EVE Online Route Danger Score
A profitable EVE Online trade route is only useful if you can actually move the cargo across it. The danger score distills security status, recent PvP activity, and suspected gatecamps into a single, route-level number, then maps that number to three color-coded tiers: safe, caution, and dangerous. This guide explains what goes into that number and how to decide which routes are worth flying.
Why route danger matters in EVE Online
Every ISK of realized margin disappears if your freighter gets caught on the way. For personal hauling, a successful gank costs you the cargo plus the hull and any implants your pod was carrying. For courier contracts, the collateral you set is the only mechanism you have to recover value — and collateral only works when the contract was sized to cover cargo plus a risk premium. Route danger is the input to both decisions.
New Eden is also a dynamic place. A route that was quiet yesterday can become a gank corridor after a fleet moves into the neighborhood, and the opposite is also true. Looking at the current danger score before every major run — not just once a week — is a surprisingly cheap habit that has saved many freighters over the years.
Highsec, lowsec, and nullsec at a glance
Highsec space, security 0.5 and above, is protected by CONCORDE response ships. Aggression here is punished, but suicide ganking by disposable attackers is still possible, especially against visibly expensive cargo. Most casual hauling and beginner trading happens entirely inside highsec, and that is the correct default while you are learning.
Lowsec, security 0.1 through 0.4, has no CONCORDE response. Engagement is at player discretion, faction warfare systems can be especially active, and gatecamps are a realistic threat on well-traveled pipes. Lowsec shortcuts can be hugely profitable for experienced pilots flying interceptors, blockade runners, or cloak-capable transports, but they demand situational awareness.
Nullsec, security 0.0 and below, is sovereign space claimed by player alliances. Intel is king here — knowing which constellation is friendly, who owns which station, and how the current war is moving can make the difference between a rich freighter run and a loss you laugh off on Reddit. Most nullsec hauling is handled by specialized logistics pilots rather than casual traders.
Signals that flag a dangerous system
A route's danger score considers three signals that each tell a slightly different story. Raw security status captures the base risk of the space itself. Recent ship kills add a time-sensitive layer — a system with dozens of PvP kills in the last hour is objectively active right now, regardless of what its security number says. Kills per jump is the ratio of violence to traffic: a busy system with many kills and many jumps is a normal corridor, while one with many kills and few jumps suggests hunters waiting quietly for specific targets.
These signals move on their own timescales. Security status is essentially fixed. Kills refresh on the order of hours. Gatecamp flags can appear and disappear within a single evening as fleets form, fight, and go quiet. The right habit is to re-check the score at the start of each hauling session rather than trusting a number you saw earlier in the day.

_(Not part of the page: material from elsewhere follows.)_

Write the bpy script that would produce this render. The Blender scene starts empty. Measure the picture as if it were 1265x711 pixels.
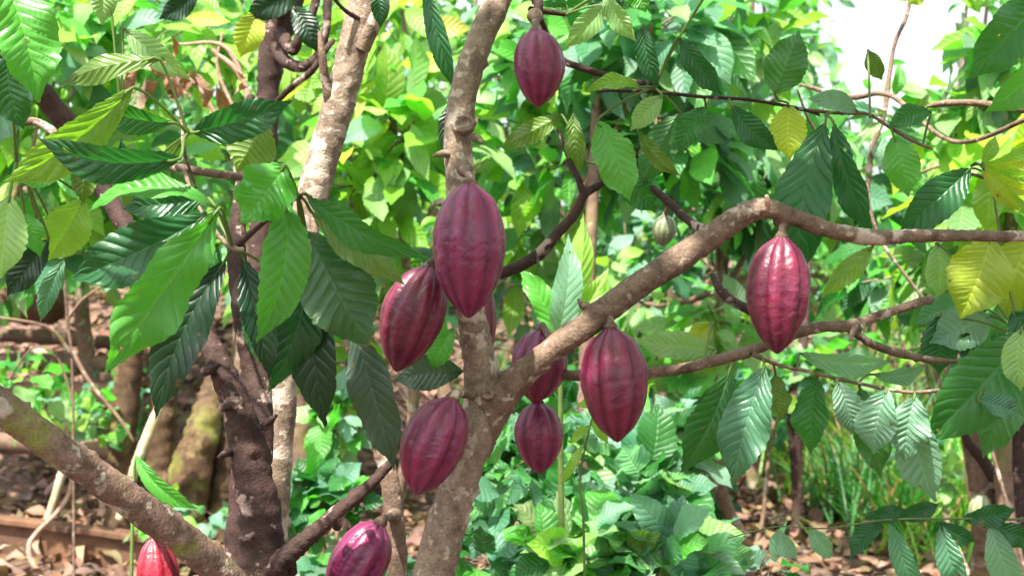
import bpy, math, random
import numpy as np
from mathutils import Vector, noise, Matrix

R = math.radians
rng = np.random.default_rng(11)
random.seed(5)
scene = bpy.context.scene
COL = scene.collection

# ------------------------------------------------------------------ camera
CAM_Z = 1.35
F = 1527.0                      # focal length in pixels of the 1265 px wide photograph
cam_d = bpy.data.cameras.new('camera')
cam_d.sensor_width = 36.0
cam_d.lens = 36.0 * F / 1265.0
cam_d.clip_start = 0.05
cam_d.clip_end = 600
cam_d.dof.use_dof = True
cam_d.dof.focus_distance = 1.6
cam_d.dof.aperture_fstop = 8
cam = bpy.data.objects.new('camera', cam_d)
COL.objects.link(cam)
cam.location = (0, 0, CAM_Z)
cam.rotation_euler = (R(90), 0, 0)
scene.camera = cam

# ------------------------------------------------------------------ world, sun, exposure
SUN_EL, SUN_AZ = 60.0, 205.0    # azimuth from +Y towards +X (high, behind the viewer and to the left)
world = bpy.data.worlds.new('World')
scene.world = world
world.use_nodes = True
wn = world.node_tree
wn.nodes.clear()
sky = wn.nodes.new('ShaderNodeTexSky')
sky.sky_type = 'NISHITA'
sky.sun_disc = False
sky.sun_elevation = R(SUN_EL)
sky.sun_rotation = R(SUN_AZ)
sky.air_density = 1.0
sky.dust_density = 3.0
hs = wn.nodes.new('ShaderNodeHueSaturation')
hs.inputs['Saturation'].default_value = 0.35
bgn = wn.nodes.new('ShaderNodeBackground')
bgn.inputs['Strength'].default_value = 0.115
wo = wn.nodes.new('ShaderNodeOutputWorld')
wn.links.new(sky.outputs[0], hs.inputs['Color'])
wn.links.new(hs.outputs[0], bgn.inputs['Color'])
wn.links.new(bgn.outputs[0], wo.inputs['Surface'])

sd = bpy.data.lights.new('sun', 'SUN')
sd.energy = 4.2
sd.angle = R(1.0)
sd.color = (1.0, 0.95, 0.86)
sun = bpy.data.objects.new('sun', sd)
COL.objects.link(sun)
az, el = R(SUN_AZ), R(SUN_EL)
sdir = Vector((math.sin(az) * math.cos(el), math.cos(az) * math.cos(el), math.sin(el)))
sun.rotation_euler = sdir.to_track_quat('Z', 'Y').to_euler()
sun.location = sdir * 30

scene.view_settings.view_transform = 'Standard'
scene.view_settings.look = 'None'
scene.view_settings.gamma = 1.0
scene.view_settings.exposure = 1.95
scene.render.engine = 'CYCLES'
cy = scene.cycles
cy.max_bounces = 8
cy.diffuse_bounces = 4
cy.glossy_bounces = 2
cy.transmission_bounces = 4
cy.transparent_max_bounces = 6
cy.sample_clamp_indirect = 6
cy.caustics_reflective = False
cy.caustics_refractive = False

# ------------------------------------------------------------------ helpers
def at(px, py, Y):
    return np.array([(px - 632.5) * Y / F, Y, CAM_Z - (py - 355.5) * Y / F])

def smooth(a, b, x):
    t = np.clip((x - a) / (b - a), 0, 1)
    return t * t * (3 - 2 * t)

def ground_z(x, y):
    x = np.asarray(x, float); y = np.asarray(y, float)
    z = 1.5 * smooth(8.5, 15, y) + 2.5 * smooth(14, 60, y)
    z = z + 1.15 * smooth(6.7, 9.6, y) * smooth(-0.5, -1.6, x)
    z = z + 0.035 * np.sin(1.3 * x + 0.7 * y) * np.cos(0.9 * y - 0.4 * x) + 0.015 * np.sin(4.1 * x) * np.sin(3.7 * y + 1)
    return z

def tag(o, label=None, cat=None, group=None, kind=None):
    if label: o['label'] = label
    if cat: o['category'] = cat
    if group: o['group'] = group
    if kind: o['kind'] = kind
    return o

def empty(name, loc, label, cat, group=None):
    o = bpy.data.objects.new(name, None)
    o.empty_display_size = 0.1
    COL.objects.link(o)
    o.location = [float(v) for v in loc]
    return tag(o, label, cat, group)

def link(name, me, mat, parent=None, world_verts=True):
    """me is built in world coordinates; under a parent the parent's place is taken off."""
    o = bpy.data.objects.new(name, me)
    COL.objects.link(o)
    me.materials.append(mat)
    if parent is not None:
        o.parent = parent
        if world_verts:
            off = Vector((0, 0, 0)); p = parent
            while p is not None:
                off += p.location; p = p.parent
            o.location = -off
    return o

def grid_mesh(name, V, nu, nv, closed=False, uv=None, cols=None, smoothf=True):
    """V: (N, nu, nv, 3) grids joined in one mesh."""
    N = V.shape[0]
    verts = V.reshape(-1, 3)
    i = np.arange(nu - 1)[:, None]
    j = np.arange(nv if closed else nv - 1)[None, :]
    j2 = (j + 1) % nv
    q = np.stack([i * nv + j + 0 * i, i * nv + j2, (i + 1) * nv + j2, (i + 1) * nv + j + 0 * i], -1).reshape(-1, 4)
    quads = (q[None] + (np.arange(N) * nu * nv)[:, None, None]).reshape(-1, 4)
    me = bpy.data.meshes.new(name)
    me.vertices.add(len(verts))
    me.vertices.foreach_set('co', verts.astype(np.float32).ravel())
    me.loops.add(quads.size)
    me.loops.foreach_set('vertex_index', quads.astype(np.int32).ravel())
    me.polygons.add(len(quads))
    me.polygons.foreach_set('loop_start', (np.arange(len(quads)) * 4).astype(np.int32))
    me.polygons.foreach_set('use_smooth', np.full(len(quads), smoothf, bool))
    me.update(calc_edges=True)
    if uv is not None:
        l = me.uv_layers.new(name='UVMap')
        l.data.foreach_set('uv', uv.reshape(-1, 2)[quads.ravel()].astype(np.float32).ravel())
    if cols is not None:
        a = me.attributes.new('tint', 'FLOAT_COLOR', 'POINT')
        c = np.ones((len(verts), 4), np.float32)
        c[:, :3] = cols.reshape(-1, 3)
        a.data.foreach_set('color', c.ravel())
    return me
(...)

Safe, caution, and dangerous tiers
The route tier is determined by the worst system along the path — a chain is only as safe as its weakest link. Safe routes (score 0 to 15) are effectively all-highsec pipes with no current gank heat and are appropriate for freighters, full-value cargo, and new traders. Caution routes (16 to 40) sit on the edge — usable in faster ships with cloaking or MWD/cloak tricks, but not where you want to send a slow freighter stuffed with PLEX.
Dangerous routes (41+) exist for pilots who actively want the risk premium and who know how to scout. For most players the correct reaction to a dangerous tier is to either choose a different route, split the run across several smaller contracts, or price the extra risk into the reward. The score is not a prohibition, it is a framing tool.
Practical implications for your runs
On courier contracts, the danger score feeds directly into fail-probability estimates, which then shape the recommended reward and contract split. A safe route might produce a single-contract recommendation with a modest premium, while a dangerous route might call for four smaller contracts to diversify risk. When you haul yourself, the same number tells you where to stage scout alts, where to set warp-to safe spots, and whether it is worth bringing a friend in an interceptor to clear gates ahead.